IPOTESI SULLA FUNZIONE DEL LUOGO
E quale il possibile uso? Un convegno sui sistemi idrici antichi in calendario nelle prossime settimane proprio a S. Ilario, parla già di ninfeo, forse accostando il manufatto ad altri similari presenti nel territorio (è celebre la c.d. “Grotta Caruso” conosciuto anche come Grotta delle Ninfe – qui venerate – che si sviluppava all’interno di una grotta, al di fuori delle mura cittadine, nell’odierna contrada Caruso, scoperta nel 1940 dal Prof. Arias e successivamente crollata). Come ben si sa, però, il ninfeo era una “costruzione di forma rettangolare o circolare o ellittica, spesso absidata, con nicchie e prospetto architettonico a colonne, contenente una fontana, che in alcuni casi raggiunge un notevole fasto scenografico, sia nelle città ellenistiche specialmente asiatiche (Mileto, Efeso, Side, Antiochia ecc.), sia nelle città romane (Settizonio a Roma, Villa Adriana, Leptis Magna ecc.)” (cit. Treccani): il complesso in parola, però, non possiede nessuna di queste caratteristiche (a parte la sala circolare), e soprattutto, contrariamente a quanto desumibile dai pochi disegni della Grotta Caruso, non ha quel “fasto scenografico” che è forse il maggior tratto distintivo dei ninfei.

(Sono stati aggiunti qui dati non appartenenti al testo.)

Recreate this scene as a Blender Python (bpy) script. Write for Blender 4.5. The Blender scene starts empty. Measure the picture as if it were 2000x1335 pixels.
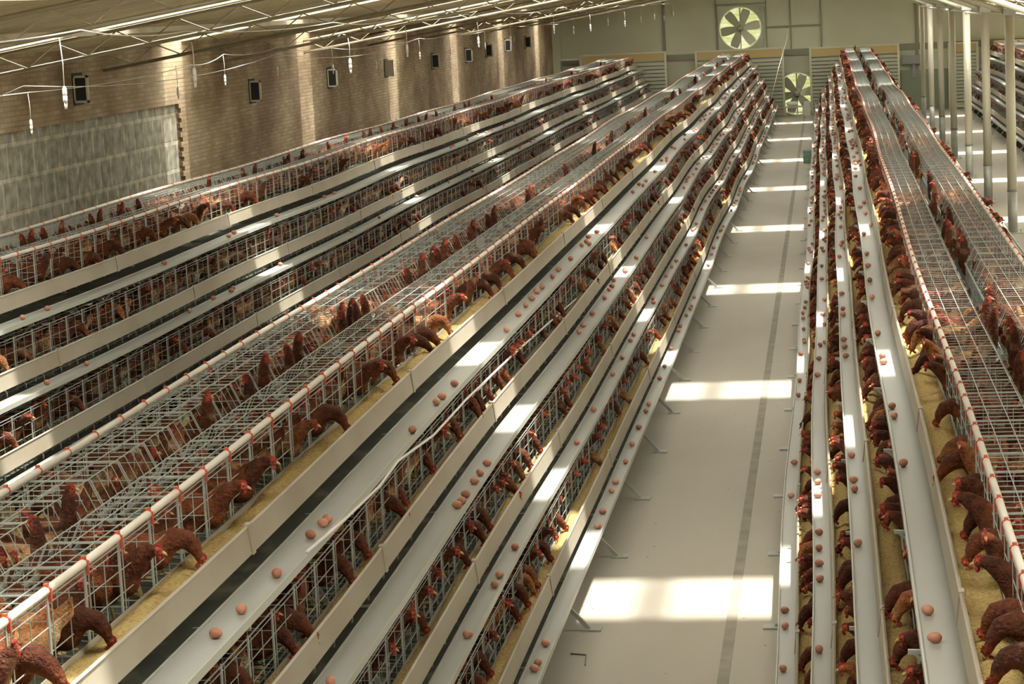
import bpy, bmesh, math, random
import numpy as np
from mathutils import Vector, Matrix
random.seed(7); np.random.seed(7)
S = bpy.context.scene; COL = S.collection
# ------------------------------------------------------------------ camera
F_PX = 4400.0; VX, VY = 1612.0, -13.0; ROLL = 0.03; CAM_Z = 4.05
def cam_matrix():
    d = np.array([(VX-1000)/F_PX, -(VY-667.5)/F_PX, -1.0]); d /= np.linalg.norm(d)
    zc = np.array([0, 1.0, 0]) - d*d[1]; zc /= np.linalg.norm(zc)
    xc = np.cross(d, zc); c, s = math.cos(ROLL), math.sin(ROLL)
    return np.array([xc*c+zc*s, d, -xc*s+zc*c])
CM = cam_matrix()
cam = bpy.data.cameras.new('camera'); co = bpy.data.objects.new('camera', cam); COL.objects.link(co)
cam.sensor_width = 36; cam.lens = F_PX*36/2000; cam.clip_start = 0.1; cam.clip_end = 400
mw = Matrix([[CM[i][0], CM[i][1], CM[i][2], 0] for i in range(3)]+[[0, 0, 0, 1]])
mw.translation = (0, 0, CAM_Z); co.matrix_world = mw
S.camera = co
def ray(x, y): return CM @ np.array([(x-1000)/F_PX, -(y-667.5)/F_PX, -1.0])
def at_z(x, y, z): r = ray(x, y); t = (z-CAM_Z)/r[2]; return r[0]*t, r[1]*t
def at_x(x, y, X): r = ray(x, y); t = X/r[0]; return r[1]*t, CAM_Z+r[2]*t
def px(P):
    q = CM.T @ (np.array(P, float)-np.array([0, 0, CAM_Z]))
    if -q[2] <= 0.01: return (-9999, -9999)
    return 1000+F_PX*q[0]/-q[2], 667.5-F_PX*q[1]/-q[2]
# ------------------------------------------------------------------ light
w = bpy.data.worlds.new('world'); S.world = w; w.use_nodes = True
bg = w.node_tree.nodes['Background']; bg.inputs[0].default_value = (1.0, 0.95, 0.76, 1); bg.inputs[1].default_value = 3.2
sun = bpy.data.lights.new('sun', 'SUN'); so = bpy.data.objects.new('sun', sun); COL.objects.link(so)
sun.energy = 38; sun.angle = 0.05; sun.color = (1.0, 0.96, 0.90)
so.rotation_euler = (0, math.atan(0.25), 0)
S.view_settings.view_transform = 'Standard'; S.view_settings.look = 'None'; S.view_settings.gamma = 1
S.view_settings.exposure = 0.14
S.cycles.max_bounces = 10; S.cycles.diffuse_bounces = 6; S.cycles.transparent_max_bounces = 16
S.cycles.sample_clamp_indirect = 6
# ------------------------------------------------------------------ materials
def mat(name, col, rough=0.6, metal=0.0, noise=None, bump=None, spec=0.5, coords='Object'):
    m = bpy.data.materials.new(name); m.use_nodes = True; nt = m.node_tree; n = nt.nodes; l = nt.links
    b = n['Principled BSDF']; b.inputs['Base Color'].default_value = (*col, 1); b.inputs['Roughness'].default_value = rough
    b.inputs['Metallic'].default_value = metal; b.inputs['Specular IOR Level'].default_value = spec
    tc = n.new('ShaderNodeTexCoord')
    if noise:
        col2, scale, sc3, lo, hi = noise
        mp = n.new('ShaderNodeMapping'); mp.inputs['Scale'].default_value = sc3; l.new(tc.outputs[coords], mp.inputs[0])
        t = n.new('ShaderNodeTexNoise'); t.inputs['Scale'].default_value = scale; t.inputs['Detail'].default_value = 5
        l.new(mp.outputs[0], t.inputs[0])
        r = n.new('ShaderNodeValToRGB'); r.color_ramp.elements[0].position = lo; r.color_ramp.elements[1].position = hi
        r.color_ramp.elements[0].color = (*col, 1); r.color_ramp.elements[1].color = (*col2, 1)
        l.new(t.outputs[0], r.inputs[0]); l.new(r.outputs[0], b.inputs['Base Color'])
    if bump:
        t2 = n.new('ShaderNodeTexNoise'); t2.inputs['Scale'].default_value = bump[0]; l.new(tc.outputs['Object'], t2.inputs[0])
        bp = n.new('ShaderNodeBump'); bp.inputs['Strength'].default_value = bump[1]; bp.inputs['Distance'].default_value = .02
        l.new(t2.outputs[0], bp.inputs['Height']); l.new(bp.outputs[0], b.inputs['Normal'])
    return m
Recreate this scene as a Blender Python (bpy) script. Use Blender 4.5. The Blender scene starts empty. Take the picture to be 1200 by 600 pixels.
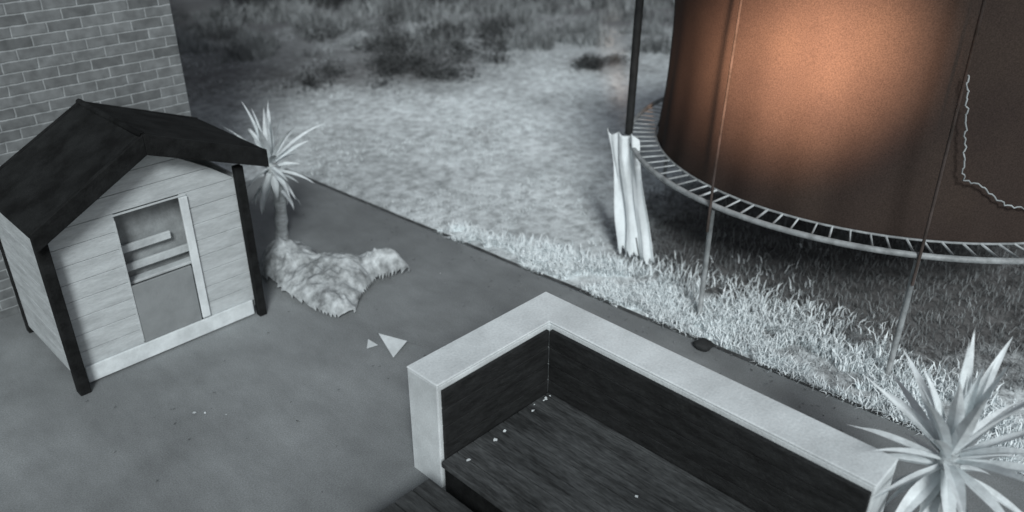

Piuttosto, la presenza di due sorgenti, di cui la prima, in posizione defilata nella prima sala e caratterizzata dalla presenza di zolfo, mentre la seconda, pura e cristallina, in posizione più solenne, nella sala circolare, suggeriscono un’altra ipotesi: che, cioè, il complesso fosse destinato alla celebrazione di riti orfici. In un bel saggio di A. Rositani (“Influenze e analogie tra culti orientali ed orfismo in Magna Grecia”, in: “La Calabria nel Mediterraneo, flussi di persone, idee e risorse” a cura di Giovanna De Sensi Sestito, Rubbettino, 2013), l’Autrice ricorda che “merita particolare attenzione la lamina di Hipponion [l’odierna Vibo Valentia, antica colonia di Locri – NdR]. In essa si riscontrano degli aspetti importanti: il ruolo fondamentale per il raggiungimento della salvezza svolto dalla dea Mnemosyne, il divieto di bere alla prima fonte e l’importanza di bere alla seconda, la fonte per l’appunto della dea Memoria, che risulta atto indispensabile per avviarsi alla via sacra”. Le due sorgenti, cioè, una venefica e l’altra, la seconda, pura, non erano che lo strumento per l’esplicazione di un rito, con certezza attestato in Magna Grecia.